• _DIRECTIVE_
Working from the data below, reproduce exactly the lines starting at the one that holds "Reconstruct this image" and ending at the one that holds "self.t.links.new(a, b)". Pictures are excluded.

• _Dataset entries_

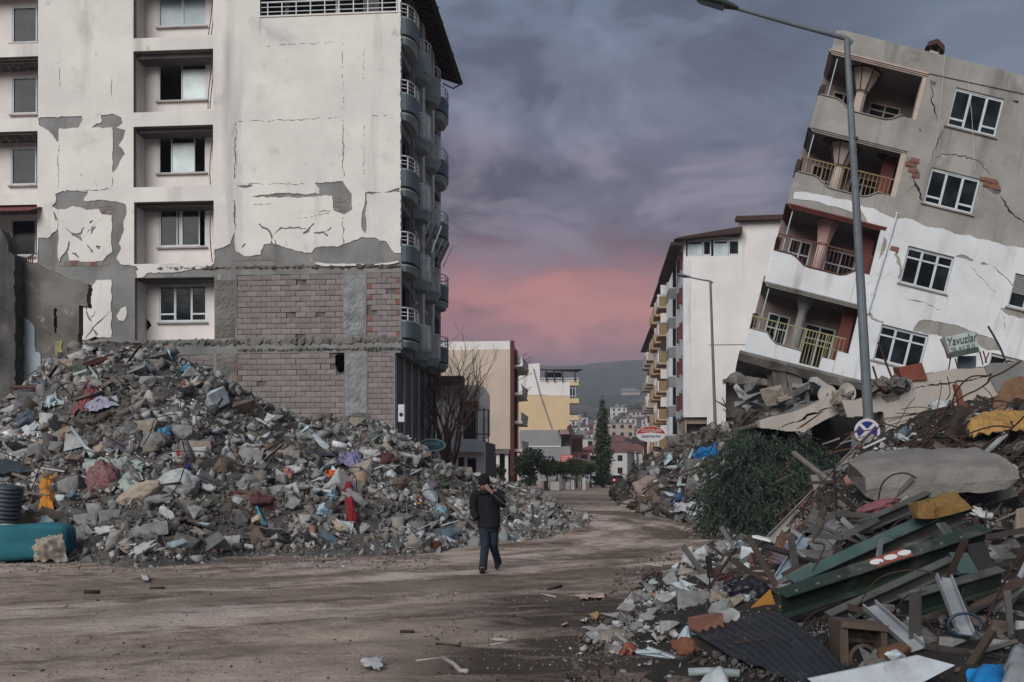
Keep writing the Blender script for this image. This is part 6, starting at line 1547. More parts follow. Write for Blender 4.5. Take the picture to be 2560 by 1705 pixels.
for f,x0,y0,x1,y1,sh,sp_,lab in (
 (L5,325,905,570,1120,'mid grey','lump','big rounded concrete boulder beside the orange garment'),(L5,800,570,965,705,'tan','block','tan boulder with flat face in the middle of the tall heap'),(L5,720,610,820,710,'mid grey','lump','grey boulder touching the tan flat faced boulder'),
 (L5,1070,605,1215,695,'mid grey','lump','grey boulder next to the bright blue rag'),(L5,1095,700,1330,795,'tan','slab','pale tan slab below the grey boulder by the blue rag'),(L5,370,190,475,265,'tan','lump','rounded tan rock near the crest beside the rust coloured beam'),
 (L5,245,520,345,645,'bluish white','lump','bluish concrete lump under the pale oval tray'),(L5,480,1150,620,1265,'mid grey','block','grey block below the big rounded boulder'),(L5,625,1130,735,1245,'mid grey','block','upright grey block standing at the heap foot'),(L5,900,1280,1000,1370,'dark grey','block','squarish dark block at the foot of the tall heap'),(L5,1370,1290,1485,1425,'pale grey','block','pointed pale block at the edge of the dirt yard'),(L5,745,1275,845,1345,'brown','block','brownish block at the heap foot'),
 (L5,305,700,410,785,'mid grey','lump','round grey lump below the long tan slab'),(L5,190,875,290,965,'pale grey','slab','tilted pale slab above the orange garment'),(L5,400,1100,480,1180,'dark grey','lump','dark lump right under the big rounded boulder'),
 (L6,1030,1310,1160,1375,'pale grey','lump','smooth pale stone alone at the heap edge'),(L6,800,1140,925,1250,'bluish white','slab','bluish broken slab under the red hanging garment'),(L6,350,640,560,770,'tan','block','long tan kerb like block below the dark blue plank'),(L6,900,410,1010,520,'tan','block','large tan block leaning against the rough column'),(L6,310,390,430,470,'pale grey','block','pale block near the heap edge above the white plank'),(L6,240,675,350,745,'tan','lump','tan rounded lump beside the long kerb like block'),(L6,575,1290,655,1370,'pale grey','slab','thin pale slab stuck upright at the heap foot'),(L6,970,1180,1040,1250,'pale grey','block','small pale block beyond the red garment'),(L6,100,1310,225,1360,'bluish white','slab','thin bluish shard lying by the pointed block')):
 big_chunk(f,x0,y0,x1,y1,sh,sp_,lab)
def cl(name,label,cat,f,pts,mm,seed,off=.28,**k):
 q = [bp(f,x,y,off) for x,y in pts]; return cloth(name,label,cat,*q,mm,seed,**k)
cl('garment','orange garment hanging over the rubble near the teal mattress','clothing',L5,((255,915),(355,905),(330,1185),(240,1170)),cmat('orange_cloth',(.42,.17,.02)),3,amp=.10,freq=3.5)
cl('fabric','pale green crumpled sheet spread over the rubble','fabric',L5,((520,820),(880,830),(900,1030),(560,1010)),cmat('pale_green_cloth',(.29,.34,.31)),4,amp=.16,freq=2.8,n=44)
o = lump('fabric','maroon patterned cloth bundle on the pale green sheet','fabric',bp(L5,640,965,.45),(.72,.5,.92),cmat('maroon_patterned_cloth',(.12,.035,.045),c2=(.20,.13,.12),scale=12),5,fold=.16)
lump('cushion','long beige cushion with a tied end beside the plastic bag','cushion',bp(L5,870,1030,.45),(1.0,.42,.40),cmat('beige_cloth',(.34,.28,.22)),6,fold=.10,rot=(0,R(-24),.2))
lump('plastic_bag','translucent whitish plastic bag with a grey boulder inside','bag',bp(L5,1110,975,.35),(.85,.5,.7),cmat('whitish_plastic',(.36,.38,.38),rough=.35),7,fold=.12)
cl('rag','royal blue rag on the whitish plastic bag','rag',L5,((1150,840),(1195,850),(1150,960),(1125,940)),cmat('royal_blue_cloth',(.012,.035,.17)),8,off=.75,amp=.05,freq=5)
cl('garment','faded red garment draped near the heap crest','clothing',L5,((550,335),(620,390),(590,500),(450,545)),cmat('faded_red_cloth',(.20,.055,.06)),9,amp=.12,freq=3)
cl('fabric','lilac and white sheet just below the faded red garment','fabric',L5,((510,490),(640,430),(740,480),(560,530)),cmat('lilac_cloth',(.30,.29,.38)),10,amp=.12,freq=3)
cl('sheet_metal','dark bent metal sheet at the frame edge of the heap','sheet',L5,((-60,810),(90,830),(210,890),(-60,905)),cmat('dark_slate_metal',(.035,.045,.055),rough=.5),11,amp=.06,freq=1.2,off=.5)
cl('rag','bright blue rag between two grey boulders','rag',L5,((975,630),(1065,622),(1060,668),(985,690)),cmat('sky_blue_cloth',(.06,.22,.36)),12,amp=.08,freq=5)
cl('panel','triangular slate blue scrap below the blue rag','panel',L5,((715,660),(742,765),(650,765),(650,720)),cmat('slate_blue_scrap',(.14,.20,.24)),13,amp=.05,freq=3)
cl('tray','pale blue oval tray near the broken wall','tray',L5,((300,415),(352,410),(340,480),(275,498)),cmat('pale_blue_plastic',(.34,.44,.48),rough=.5),14,amp=.02,freq=2,ragged=.3)
cl('panel','white panel with a hole leaning on the heap under the broken wall','panel',L5,((215,580),(248,600),(150,690),(125,670)),cmat('white_panel',(.50,.52,.53),rough=.5),15,amp=.02,freq=2)
cl('rag','red and yellow rag above the plastic bag','rag',L5,((1095,765),(1180,775),(1190,810),(1100,800)),cmat('red_yellow_cloth',(.28,.02,.025)),16,amp=.08,freq=5)
cl('rag','turquoise scrap near the heap crest by the brick column','rag',L5,((1125,235),(1210,240),(1205,280),(1120,270)),cmat('turquoise_scrap',(.07,.27,.36)),17,amp=.1,freq=4)
cl('rag','pale blue scrap standing on the heap crest','rag',L5,((1025,130),(1050,130),(1072,195),(1045,210)),cmat('light_blue_scrap',(.25,.45,.54)),18,amp=.06,freq=4)
cl('board','dark red board stuck in the rubble slope','board',L5,((1440,1012),(1548,1005),(1540,1068),(1432,1060)),cmat('dark_red_board',(.10,.022,.024)),19,amp=.02,freq=2,ragged=.05)
cl('strip','turquoise strip lying down the slope by the dark red board','strip',L6,((165,975),(200,970),(300,1165),(270,1170)),cmat('cyan_plastic',(.05,.28,.36),rough=.5),20,amp=.04,freq=3)
cl('plank','long white plank pointing down the heap below the brick wall','plank',L6,((500,415),(540,425),(790,645),(720,640)),cmat('white_plank',(.48,.53,.55),rough=.6),21,amp=.02,freq=1,ragged=.08,bulge=.02)
cl('plank','dark blue plank lying level under the white plank','plank',L6,((420,652),(810,650),(800,682),(425,685)),cmat('dark_blue_plank',(.04,.06,.08)),22,amp=.015,freq=1,ragged=.03,bulge=.02)
cl('fabric','lavender cloth trailing down beside the dark blue plank','fabric',L6,((780,715),(950,640),(1025,800),(900,780)),cmat('lavender_cloth',(.21,.19,.31)),23,amp=.16,freq=3)
cl('rag','salmon pink cloth below the long kerb like block','rag',L6,((395,785),(492,770),(485,862),(430,850)),cmat('salmon_cloth',(.38,.15,.13)),24,amp=.10,freq=4)
cl('garment','orange jacket bundle above the red hanging garment','clothing',L6,((720,800),(850,800),(860,850),(740,845)),cmat('orange_jacket',(.50,.10,.012)),25,amp=.14,freq=3.5,off=.5)
cl('garment','red garment hanging long down the rubble slope','clothing',L6,((830,820),(900,830),(962,1150),(880,1160)),cmat('red_garment',(.20,.012,.014)),26,amp=.12,freq=3,off=.5,bulge=.2)
cl('garment','blue and white garment beside the red garment','clothing',L6,((770,910),(825,910),(760,1110),(640,1110)),cmat('blue_garment',(.10,.22,.32),c2=(.4,.45,.46),scale=5),27,amp=.12,freq=3)
lump('paper_bag','crumpled brown paper bag next to the orange jacket','bag',bp(L6,965,875,.3),(.5,.35,.55),cmat('brown_paper',(.27,.20,.15)),28,fold=.15)
lump('plastic_bag','pale bag in the heap end near the walking man','bag',bp(L6,1190,845,.3),(.34,.3,.45),cmat('pale_bag',(.46,.48,.48)),29,fold=.1)
lump('bundle','blue bundle beside the white pipe near the walking man','bundle',bp(L6,1305,970,.3),(.28,.22,.24),cmat('blue_bundle',(.02,.09,.22)),30,fold=.12)
lump('bucket','pale turquoise crushed tub behind the walking man','bucket',bp(L6,1545,1100,.25),(.36,.3,.4),cmat('turquoise_tub',(.16,.34,.40),rough=.5),31,fold=.1)
pipe('pipe','white pipe slanting down by the blue bundle','pipe',[bp(L6,1225,850,.4),bp(L6,1300,930,.4),bp(L6,1370,1020,.35)],.05,M['white_flat'])
pipe('clay_pipe','short red clay pipe on the heap edge','pipe',[bp(L6,1432,1330,.2),bp(L6,1530,1338,.2)],.15,cmat('red_clay',(.17,.055,.04)),n=12)
for (f,a,b,c) in ((L5,(555,240),(600,300),(632,400)),): pipe('conduit','thin bent white conduit by the faded red garment','pipe',[bp(f,*a,.5),bp(f,*b,.5),bp(f,*c,.3)],.03,M['pale_teal'])
board('beam','rust coloured timber beam near the crest of the heap','beam',bp(L5,430,258,.5),bp(L5,705,170,.5),.16,.14,cmat('rusty_wood',(.12,.055,.038)))
pipe('rusty_pipe','rusty pipe sticking out level from the broken wall','pipe',[bp(L5,70,368,.8),bp(L5,245,368,.6)],.06,cmat('rust_pipe',(.10,.05,.038)))
pipe('post','short rusty post standing in the heap','post',[bp(L5,408,690,.3),bp(L5,402,602,.5)],.085,cmat('rust_post',(.14,.045,.032)),n=10)
pipe('pole','pale bone coloured pole with a cup end in the heap','pole',[bp(L5,442,618,.6),bp(L5,510,710,.5),bp(L5,560,775,.4),bp(L5,582,792,.4)],[.05,.05,.06,.11],M['pale_teal'])
slab = big_chunk(L5,195,620,440,770,'tan','slab','long flat tan slab sloping up to the short rusty post',sq=(1.4,.6,.9),rot=(0,R(-27),0))
for i,(a,b,lab) in enumerate((((1065,85),(1120,160),'plain'),((1140,100),(1255,190),'larger'))):
 q = [bp(L8,a[0],b[1] - 60,.3),bp(L8,b[0],a[1] + 20,.3),bp(L8,b[0],b[1] + 10,.2),bp(L8,a[0] + 10,b[1] - 10,.2)]
 cloth('cardboard',lab + ' tan board leaning in the rubble just behind the walking man','board',*[bp(L8,*p_,.4) for p_ in ((a[0],a[1]),(b[0] - 25,a[1] + 5),(b[0],b[1]),(a[0] + 5,b[1] - 45))],cmat('tan_board',(.32,.19,.11)),40 + i,amp=.02,freq=1,ragged=.06,bulge=.01)
big_chunk(L8,1375,365,1480,410,'tan','slab','orange tan brick slab at the road edge of the heap')
board('plank','rust brown plank standing at the road end of the heap','plank',bp(L8,1540,305,.3),bp(L8,1460,205,.3),.12,.08,cmat('rusty_wood',(.12,.055,.038)))
pipe('pipe','level white pipe behind the walking man','pipe',[bp(L8,1180,108,.5),bp(L8,1300,112,.5)],.07,M['white_flat'])
p = at(55,1352,19.4); bm = bmesh.new(); bmesh.ops.create_cube(bm,size=1); bmesh.ops.subdivide_edges(bm,edges=bm.edges,cuts=9,use_grid_fill=True)
for v in bm.verts:
 c = v.co; q = Vector((c.x * 2,c.y * 2,c.z * 2)); s = max(abs(q.x) ** 6 + abs(q.y) ** 6 + abs(q.z) ** 6,1e-6) ** (1 / 6) / max(abs(q.x),abs(q.y),abs(q.z)); v.co = c / s
 v.co *= 1 + .03 * mnoise.noise(Vector((c.x * 5,c.y * 4,c.z * 4))); v.co.z += .10 * math.sin(c.x * 3.1)
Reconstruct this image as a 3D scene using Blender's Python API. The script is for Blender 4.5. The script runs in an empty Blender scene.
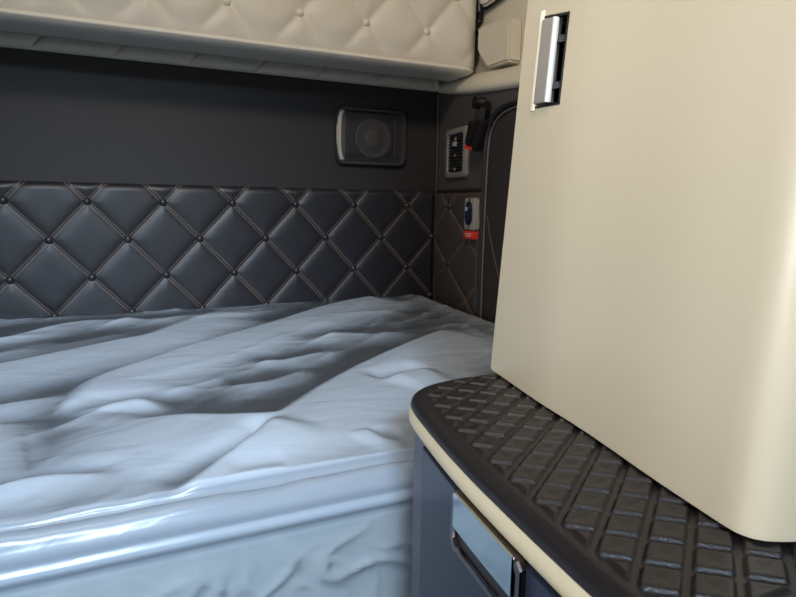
import bpy, bmesh, math, random
import numpy as np
from mathutils import Vector, Matrix, noise

random.seed(7)
rng = np.random.default_rng(5)
SC = bpy.context.scene
COL = SC.collection

# ------------------------------------------------------------------ helpers
def lin(c):
    def f(v):
        v /= 255.0
        return v / 12.92 if v <= 0.04045 else ((v + 0.055) / 1.055) ** 2.4
    return (f(c[0]), f(c[1]), f(c[2]), 1.0)


class NT:
    """small helper to write node trees"""
    def __init__(self, name):
        self.m = bpy.data.materials.new(name)
        self.m.use_nodes = True
        self.t = self.m.node_tree
        self.b = self.t.nodes['Principled BSDF']
        self.out = self.t.nodes['Material Output']

    def n(self, kind, **kw):
        nd = self.t.nodes.new(kind)
        for k, v in kw.items():
            setattr(nd, k, v)
        return nd

    def link(self, a, b):
        self.t.links.new(a, b)

    def math(self, op, a, b=None, c=None):
        nd = self.n('ShaderNodeMath', operation=op)
        for i, v in enumerate((a, b, c)):
            if v is None:
                continue
            if isinstance(v, (int, float)):
                nd.inputs[i].default_value = v
            else:
                self.link(v, nd.inputs[i])
        return nd.outputs[0]

    def mix(self, fac, a, b):
        nd = self.n('ShaderNodeMix', data_type='RGBA')
        if isinstance(fac, (int, float)):
            nd.inputs[0].default_value = fac
        else:
            self.link(fac, nd.inputs[0])
        for i, v in ((6, a), (7, b)):
            if isinstance(v, tuple):
                nd.inputs[i].default_value = v
            else:
                self.link(v, nd.inputs[i])
        return nd.outputs[2]


def mat(name, rgb, rough=0.5, metal=0.0, spec=0.5, grain=0.0, gscale=400.0, mottle=0.0, mscale=9.0, coat=0.0, rvar=0.0):
    """plain procedural surface: colour with faint mottling and a fine grain bump"""
    k = NT(name)
    b = k.b
    c = lin(rgb)
    b.inputs['Roughness'].default_value = rough
    b.inputs['Metallic'].default_value = metal
    b.inputs['Specular IOR Level'].default_value = spec
    b.inputs['Coat Weight'].default_value = coat
    co = k.n('ShaderNodeTexCoord').outputs['Object']
    nz = k.n('ShaderNodeTexNoise')
    nz.inputs['Scale'].default_value = mscale
    nz.inputs['Detail'].default_value = 4
    k.link(co, nz.inputs['Vector'])
    lo = tuple(v * (1 - mottle) for v in c[:3]) + (1,)
    hi = tuple(min(1, v * (1 + mottle)) for v in c[:3]) + (1,)
    k.link(k.mix(nz.outputs['Fac'], lo, hi), b.inputs['Base Color'])
    if rvar:
        k.link(k.math('MULTIPLY_ADD', nz.outputs['Fac'], rvar, rough - rvar / 2), b.inputs['Roughness'])
    if grain:
        g = k.n('ShaderNodeTexNoise')
        g.inputs['Scale'].default_value = gscale
        g.inputs['Detail'].default_value = 3
        k.link(co, g.inputs['Vector'])
        bp = k.n('ShaderNodeBump')
        bp.inputs['Strength'].default_value = grain
        bp.inputs['Distance'].default_value = 0.001
        k.link(g.outputs['Fac'], bp.inputs['Height'])
        k.link(bp.outputs['Normal'], b.inputs['Normal'])
    return k.m


def finish(name, verts, faces, m, parent=None, smooth=True, angle=0.6, mats=None, fmat=None, loc=None):
    """link verts/faces (world coordinates) as ONE mesh object; origin at loc, or at the parent's place"""
    me = bpy.data.meshes.new(name)
    V = np.asarray(verts, dtype=float).reshape(-1, 3)
    off = np.zeros(3)
    if parent is not None:
        off = np.array(parent_world(parent))
    if loc is not None:
        off = np.array(loc)
    me.from_pydata((V - off).tolist(), [], [list(map(int, f)) for f in faces])
    ob = bpy.data.objects.new(name, me)
    COL.objects.link(ob)
    for mm in (mats or [m]):
        me.materials.append(mm)
    if fmat is not None:
        for p, i in zip(me.polygons, fmat):
            p.material_index = i
    bm = bmesh.new()
    bm.from_mesh(me)
    bmesh.ops.recalc_face_normals(bm, faces=bm.faces)
    for f in bm.faces:
        f.smooth = smooth
    for e in bm.edges:
        if len(e.link_faces) == 2 and e.calc_face_angle(0) > angle:
            e.smooth = False
    bm.to_mesh(me)
    bm.free()
    if parent is not None:
        ob.parent = parent
        if loc is not None:
            ob.location = Vector(loc) - Vector(parent_world(parent))
    elif loc is not None:
        ob.location = loc
    return ob


def parent_world(p):
    v = Vector(p.location)
    while p.parent is not None:
        p = p.parent
        v += p.location
    return v


def thing(name, label, cat, loc, group=None):
    o = bpy.data.objects.new(name, None)
    COL.objects.link(o)
    o.location = loc
    o.empty_display_size = 0.05
    o['label'] = label
    o['category'] = cat
    if group:
        o['group'] = group
    return o


def struct(o):
    o['kind'] = 'structure'
    return o


def box_bm(x0, x1, y0, y1, z0, z1, bev=0.0, seg=2):
    bm = bmesh.new()
    bmesh.ops.create_cube(bm, size=1.0)
    for v in bm.verts:
        v.co = Vector(((x0 + x1) / 2 + v.co.x * (x1 - x0), (y0 + y1) / 2 + v.co.y * (y1 - y0), (z0 + z1) / 2 + v.co.z * (z1 - z0)))
    if bev:
        bmesh.ops.bevel(bm, geom=bm.edges[:], offset=bev, segments=seg, affect='EDGES', profile=0.6)
    return bm


def dump(bm, fn=None):
    bm.verts.index_update()
    V = [tuple(fn(v.co) if fn else v.co) for v in bm.verts]
    Fc = [[v.index for v in f.verts] for f in bm.faces]
    bm.free()
    return V, Fc


class MB:
    """collects shapes into one mesh"""
    def __init__(self):
        self.V, self.F, self.M = [], [], []

    def add(self, V, Fc, mi=0):
        o = len(self.V)
        self.V += [tuple(v) for v in V]
        self.F += [[i + o for i in f] for f in Fc]
        self.M += [mi] * len(Fc)
        return self

    def box(self, *a, bev=0.0, seg=2, fn=None, mi=0):
        return self.add(*dump(box_bm(*a, bev=bev, seg=seg), fn), mi=mi)

    def tube(self, pts, r, n=10, fn=None, mi=0):
        return self.add(*tube(pts, r, n, fn), mi=mi)

    def build(self, name, m, parent=None, **kw):
        if isinstance(m, (list, tuple)):
            return finish(name, self.V, self.F, None, parent, mats=list(m), fmat=self.M, **kw)
        return finish(name, self.V, self.F, m, parent, **kw)


def tube(pts, r, n=10, fn=None):
    P = [Vector(p) for p in pts]
    V, Fc = [], []
    ref = Vector((0.13, 0.31, 0.94))
    for i, p in enumerate(P):
        t = (P[min(i + 1, len(P) - 1)] - P[max(i - 1, 0)]).normalized()
        a = t.cross(ref).normalized()
        b = t.cross(a)
        rr = r[i] if isinstance(r, (list, tuple)) else r
        for k in range(n):
            w = 2 * math.pi * k / n
            V.append(p + a * math.cos(w) * rr + b * math.sin(w) * rr)
    for i in range(len(P) - 1):
        for k in range(n):
            Fc.append([i * n + k, i * n + (k + 1) % n, (i + 1) * n + (k + 1) % n, (i + 1) * n + k])
    Fc.append(list(range(n))[::-1])
    Fc.append([(len(P) - 1) * n + k for k in range(n)])
    if fn:
        V = [fn(v) for v in V]
    return [tuple(v) for v in V], Fc


def rrect(w, h, r, n=6):
    """rounded rectangle outline centred on the origin"""
    out = []
    for cx, cy, a0 in ((w / 2 - r, h / 2 - r, 0), (-w / 2 + r, h / 2 - r, 90), (-w / 2 + r, -h / 2 + r, 180), (w / 2 - r, -h / 2 + r, 270)):
        for k in range(n + 1):
            a = math.radians(a0 + 90 * k / n)
            out.append((cx + r * math.cos(a), cy + r * math.sin(a)))
    return out


def loft(loops, cap0=True, cap1=True, closed=True):
    """loops: equal length lists of 3d points"""
    n = len(loops[0])
    V = [p for l in loops for p in l]
    Fc = []
    for i in range(len(loops) - 1):
        for k in range(n if closed else n - 1):
            Fc.append([i * n + k, i * n + (k + 1) % n, (i + 1) * n + (k + 1) % n, (i + 1) * n + k])
    if cap0:
        Fc.append(list(range(n))[::-1])
    if cap1:
        Fc.append([(len(loops) - 1) * n + k for k in range(n)])
    return V, Fc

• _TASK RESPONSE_
Reconstruct this image as a 3D scene using Blender's Python API. The script is for Blender 4.5. The script runs in an empty Blender scene.
import bpy, bmesh, math, random
import numpy as np
from mathutils import Vector, Matrix, noise

random.seed(7)
rng = np.random.default_rng(5)
SC = bpy.context.scene
COL = SC.collection

# ------------------------------------------------------------------ helpers
def lin(c):
    def f(v):
        v /= 255.0
        return v / 12.92 if v <= 0.04045 else ((v + 0.055) / 1.055) ** 2.4
    return (f(c[0]), f(c[1]), f(c[2]), 1.0)


class NT:
    """small helper to write node trees"""
    def __init__(self, name):
        self.m = bpy.data.materials.new(name)
        self.m.use_nodes = True
        self.t = self.m.node_tree
        self.b = self.t.nodes['Principled BSDF']
        self.out = self.t.nodes['Material Output']

    def n(self, kind, **kw):
        nd = self.t.nodes.new(kind)
        for k, v in kw.items():
            setattr(nd, k, v)
        return nd

    def link(self, a, b):
        self.t.links.new(a, b)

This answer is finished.